**** RAW RECORDS ****

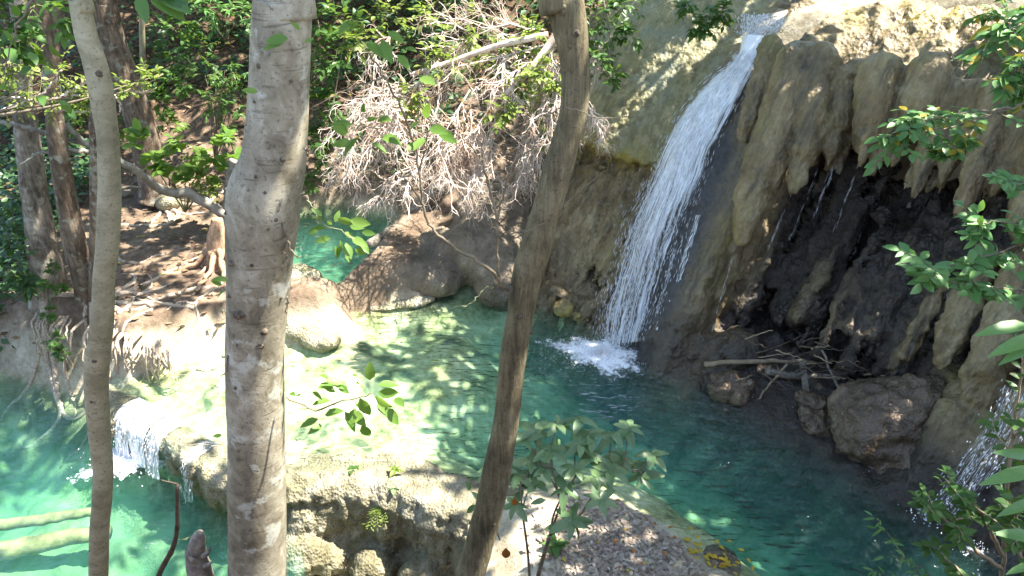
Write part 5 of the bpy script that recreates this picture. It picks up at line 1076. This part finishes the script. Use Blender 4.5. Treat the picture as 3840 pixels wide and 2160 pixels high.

****
**** RAW RECORDS ****

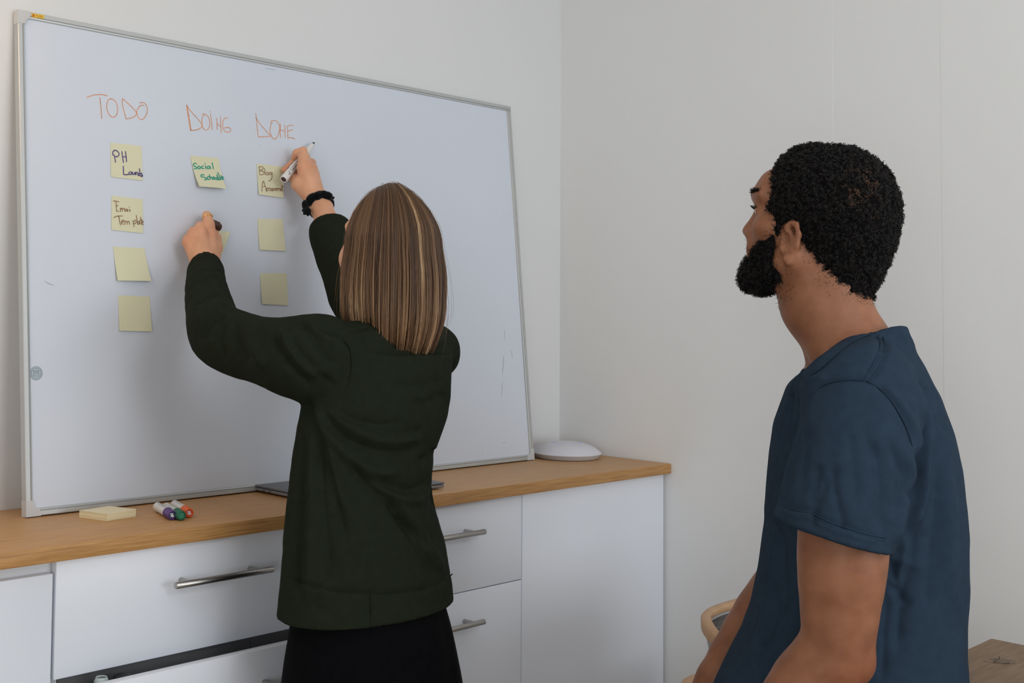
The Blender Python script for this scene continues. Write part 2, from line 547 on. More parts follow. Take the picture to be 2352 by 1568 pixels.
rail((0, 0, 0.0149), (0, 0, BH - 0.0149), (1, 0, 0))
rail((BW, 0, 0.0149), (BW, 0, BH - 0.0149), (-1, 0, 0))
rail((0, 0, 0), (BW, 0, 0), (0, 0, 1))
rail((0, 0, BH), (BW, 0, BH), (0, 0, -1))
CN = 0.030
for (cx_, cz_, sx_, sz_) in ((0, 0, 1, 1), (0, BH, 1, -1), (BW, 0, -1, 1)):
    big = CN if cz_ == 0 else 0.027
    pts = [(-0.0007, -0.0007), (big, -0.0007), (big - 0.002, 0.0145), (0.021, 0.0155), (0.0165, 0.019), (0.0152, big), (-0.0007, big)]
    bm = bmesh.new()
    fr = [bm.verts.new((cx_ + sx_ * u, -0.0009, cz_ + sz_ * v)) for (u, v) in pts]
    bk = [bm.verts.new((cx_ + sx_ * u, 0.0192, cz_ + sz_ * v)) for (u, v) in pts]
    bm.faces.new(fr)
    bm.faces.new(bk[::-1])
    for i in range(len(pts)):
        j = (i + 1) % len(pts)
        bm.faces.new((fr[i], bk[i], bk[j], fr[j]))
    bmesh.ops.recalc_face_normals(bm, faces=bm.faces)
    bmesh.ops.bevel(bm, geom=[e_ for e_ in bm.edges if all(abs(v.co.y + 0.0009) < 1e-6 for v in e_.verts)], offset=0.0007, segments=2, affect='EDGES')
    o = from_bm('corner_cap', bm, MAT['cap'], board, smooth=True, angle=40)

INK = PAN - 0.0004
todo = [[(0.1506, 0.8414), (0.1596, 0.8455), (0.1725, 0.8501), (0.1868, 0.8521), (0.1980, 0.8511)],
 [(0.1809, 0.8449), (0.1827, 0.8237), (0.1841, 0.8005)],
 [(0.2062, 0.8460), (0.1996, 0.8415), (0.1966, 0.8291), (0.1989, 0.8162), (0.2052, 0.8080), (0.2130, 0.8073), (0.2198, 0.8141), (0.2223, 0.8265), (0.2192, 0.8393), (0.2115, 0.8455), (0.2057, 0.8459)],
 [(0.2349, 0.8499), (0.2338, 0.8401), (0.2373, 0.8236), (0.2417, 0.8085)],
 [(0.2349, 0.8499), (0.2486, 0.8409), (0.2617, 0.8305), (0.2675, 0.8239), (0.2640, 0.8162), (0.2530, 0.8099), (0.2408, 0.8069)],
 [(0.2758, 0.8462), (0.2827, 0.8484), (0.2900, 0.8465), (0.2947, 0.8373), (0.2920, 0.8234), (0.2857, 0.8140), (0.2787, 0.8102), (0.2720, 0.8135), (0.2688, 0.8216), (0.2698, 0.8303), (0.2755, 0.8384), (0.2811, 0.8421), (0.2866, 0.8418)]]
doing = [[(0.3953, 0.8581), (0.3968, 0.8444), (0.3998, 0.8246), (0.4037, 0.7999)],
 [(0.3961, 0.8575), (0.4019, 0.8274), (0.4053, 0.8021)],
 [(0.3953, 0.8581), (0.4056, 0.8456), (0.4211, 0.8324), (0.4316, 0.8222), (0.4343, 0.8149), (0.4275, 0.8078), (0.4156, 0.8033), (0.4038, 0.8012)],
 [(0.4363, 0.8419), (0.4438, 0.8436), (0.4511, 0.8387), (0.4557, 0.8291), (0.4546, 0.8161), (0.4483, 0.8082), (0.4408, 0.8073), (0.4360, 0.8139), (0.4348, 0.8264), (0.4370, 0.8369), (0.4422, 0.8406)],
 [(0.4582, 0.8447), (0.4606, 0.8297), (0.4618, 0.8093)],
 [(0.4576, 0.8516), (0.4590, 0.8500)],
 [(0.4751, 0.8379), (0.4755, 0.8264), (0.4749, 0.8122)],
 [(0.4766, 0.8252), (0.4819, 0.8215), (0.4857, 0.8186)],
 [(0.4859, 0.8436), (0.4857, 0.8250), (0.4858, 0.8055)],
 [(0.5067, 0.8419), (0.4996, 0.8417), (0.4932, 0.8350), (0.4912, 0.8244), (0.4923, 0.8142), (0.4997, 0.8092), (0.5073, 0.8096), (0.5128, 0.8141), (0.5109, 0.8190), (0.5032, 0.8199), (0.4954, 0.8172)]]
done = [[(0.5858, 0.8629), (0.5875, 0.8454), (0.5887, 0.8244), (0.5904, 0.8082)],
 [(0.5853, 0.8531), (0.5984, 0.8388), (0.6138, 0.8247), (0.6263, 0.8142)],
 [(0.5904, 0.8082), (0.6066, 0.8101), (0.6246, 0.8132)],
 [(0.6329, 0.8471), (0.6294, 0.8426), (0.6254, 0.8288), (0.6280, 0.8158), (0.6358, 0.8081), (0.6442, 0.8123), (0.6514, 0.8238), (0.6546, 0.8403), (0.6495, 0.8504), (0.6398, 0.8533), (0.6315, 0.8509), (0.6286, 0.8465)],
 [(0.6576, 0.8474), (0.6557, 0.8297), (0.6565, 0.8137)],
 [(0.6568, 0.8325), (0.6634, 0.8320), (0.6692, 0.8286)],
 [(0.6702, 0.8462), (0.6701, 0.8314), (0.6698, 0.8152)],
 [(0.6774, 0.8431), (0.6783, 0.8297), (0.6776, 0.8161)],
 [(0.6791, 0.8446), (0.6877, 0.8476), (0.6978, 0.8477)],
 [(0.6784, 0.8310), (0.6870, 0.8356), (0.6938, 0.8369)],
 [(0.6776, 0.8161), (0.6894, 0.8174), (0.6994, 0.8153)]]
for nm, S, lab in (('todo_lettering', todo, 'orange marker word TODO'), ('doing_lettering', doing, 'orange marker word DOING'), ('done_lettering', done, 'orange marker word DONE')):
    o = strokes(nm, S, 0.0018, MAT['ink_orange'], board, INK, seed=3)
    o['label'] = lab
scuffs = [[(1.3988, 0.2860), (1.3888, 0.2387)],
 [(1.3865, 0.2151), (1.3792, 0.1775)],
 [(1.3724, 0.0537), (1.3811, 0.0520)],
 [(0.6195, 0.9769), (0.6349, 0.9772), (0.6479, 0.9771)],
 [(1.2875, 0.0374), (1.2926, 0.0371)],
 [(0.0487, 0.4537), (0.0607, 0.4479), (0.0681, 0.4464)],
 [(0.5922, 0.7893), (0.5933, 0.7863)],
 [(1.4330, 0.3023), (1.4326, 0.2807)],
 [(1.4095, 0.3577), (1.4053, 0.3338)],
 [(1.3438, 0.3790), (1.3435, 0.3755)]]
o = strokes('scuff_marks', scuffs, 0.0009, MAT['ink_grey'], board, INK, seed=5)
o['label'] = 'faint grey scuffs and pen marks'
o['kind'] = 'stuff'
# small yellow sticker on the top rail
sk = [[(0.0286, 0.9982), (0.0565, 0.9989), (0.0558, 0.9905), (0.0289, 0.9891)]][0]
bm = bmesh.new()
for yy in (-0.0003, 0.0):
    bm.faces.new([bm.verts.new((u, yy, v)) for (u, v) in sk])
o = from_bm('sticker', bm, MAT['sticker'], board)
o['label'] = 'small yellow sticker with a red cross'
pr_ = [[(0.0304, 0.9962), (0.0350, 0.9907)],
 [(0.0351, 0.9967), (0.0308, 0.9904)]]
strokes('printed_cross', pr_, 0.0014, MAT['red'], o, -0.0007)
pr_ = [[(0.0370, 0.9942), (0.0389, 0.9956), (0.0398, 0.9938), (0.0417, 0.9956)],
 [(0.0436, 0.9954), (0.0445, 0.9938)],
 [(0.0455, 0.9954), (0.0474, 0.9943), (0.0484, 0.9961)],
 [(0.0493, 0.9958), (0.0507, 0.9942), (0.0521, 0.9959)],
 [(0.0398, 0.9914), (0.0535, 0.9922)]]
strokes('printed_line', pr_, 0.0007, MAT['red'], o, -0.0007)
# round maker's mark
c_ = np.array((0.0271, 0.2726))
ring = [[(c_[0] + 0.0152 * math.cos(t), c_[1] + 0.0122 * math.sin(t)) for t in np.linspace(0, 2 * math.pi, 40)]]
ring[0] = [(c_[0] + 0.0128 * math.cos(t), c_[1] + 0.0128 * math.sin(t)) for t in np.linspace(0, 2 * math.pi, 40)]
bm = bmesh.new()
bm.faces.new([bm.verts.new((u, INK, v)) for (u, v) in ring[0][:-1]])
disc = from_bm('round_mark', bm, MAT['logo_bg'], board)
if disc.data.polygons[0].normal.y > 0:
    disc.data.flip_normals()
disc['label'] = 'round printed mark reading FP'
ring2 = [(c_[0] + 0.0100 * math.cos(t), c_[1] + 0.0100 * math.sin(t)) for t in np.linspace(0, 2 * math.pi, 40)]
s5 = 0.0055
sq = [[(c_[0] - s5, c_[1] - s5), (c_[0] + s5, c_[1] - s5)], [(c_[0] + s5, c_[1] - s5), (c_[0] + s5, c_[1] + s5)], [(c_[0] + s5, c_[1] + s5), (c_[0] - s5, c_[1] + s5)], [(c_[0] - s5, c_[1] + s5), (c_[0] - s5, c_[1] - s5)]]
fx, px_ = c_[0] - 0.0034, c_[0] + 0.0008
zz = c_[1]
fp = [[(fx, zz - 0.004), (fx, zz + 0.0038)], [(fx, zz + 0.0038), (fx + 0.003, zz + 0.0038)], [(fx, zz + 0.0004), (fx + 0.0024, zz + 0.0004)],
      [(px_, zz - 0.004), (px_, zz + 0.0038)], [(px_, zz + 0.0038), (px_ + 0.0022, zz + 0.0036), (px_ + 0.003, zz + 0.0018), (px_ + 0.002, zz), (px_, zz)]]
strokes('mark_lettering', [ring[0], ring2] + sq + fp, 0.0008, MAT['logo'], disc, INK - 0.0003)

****

TASK TO COMPLETE:
Taking the records above, retype every line from the one with "The Blender Python" down to the one with "board, smooth=True, angle=40)", exactly and with nothing else.

FINISHED ANSWER:
The Blender Python script for this scene continues. Write part 2, from line 547 on. More parts follow. Take the picture to be 2352 by 1568 pixels.
rail((0, 0, 0.0149), (0, 0, BH - 0.0149), (1, 0, 0))
rail((BW, 0, 0.0149), (BW, 0, BH - 0.0149), (-1, 0, 0))
rail((0, 0, 0), (BW, 0, 0), (0, 0, 1))
rail((0, 0, BH), (BW, 0, BH), (0, 0, -1))
CN = 0.030
for (cx_, cz_, sx_, sz_) in ((0, 0, 1, 1), (0, BH, 1, -1), (BW, 0, -1, 1)):
    big = CN if cz_ == 0 else 0.027
    pts = [(-0.0007, -0.0007), (big, -0.0007), (big - 0.002, 0.0145), (0.021, 0.0155), (0.0165, 0.019), (0.0152, big), (-0.0007, big)]
    bm = bmesh.new()
    fr = [bm.verts.new((cx_ + sx_ * u, -0.0009, cz_ + sz_ * v)) for (u, v) in pts]
    bk = [bm.verts.new((cx_ + sx_ * u, 0.0192, cz_ + sz_ * v)) for (u, v) in pts]
    bm.faces.new(fr)
    bm.faces.new(bk[::-1])
    for i in range(len(pts)):
        j = (i + 1) % len(pts)
        bm.faces.new((fr[i], bk[i], bk[j], fr[j]))
    bmesh.ops.recalc_face_normals(bm, faces=bm.faces)
    bmesh.ops.bevel(bm, geom=[e_ for e_ in bm.edges if all(abs(v.co.y + 0.0009) < 1e-6 for v in e_.verts)], offset=0.0007, segments=2, affect='EDGES')
    o = from_bm('corner_cap', bm, MAT['cap'], board, smooth=True, angle=40)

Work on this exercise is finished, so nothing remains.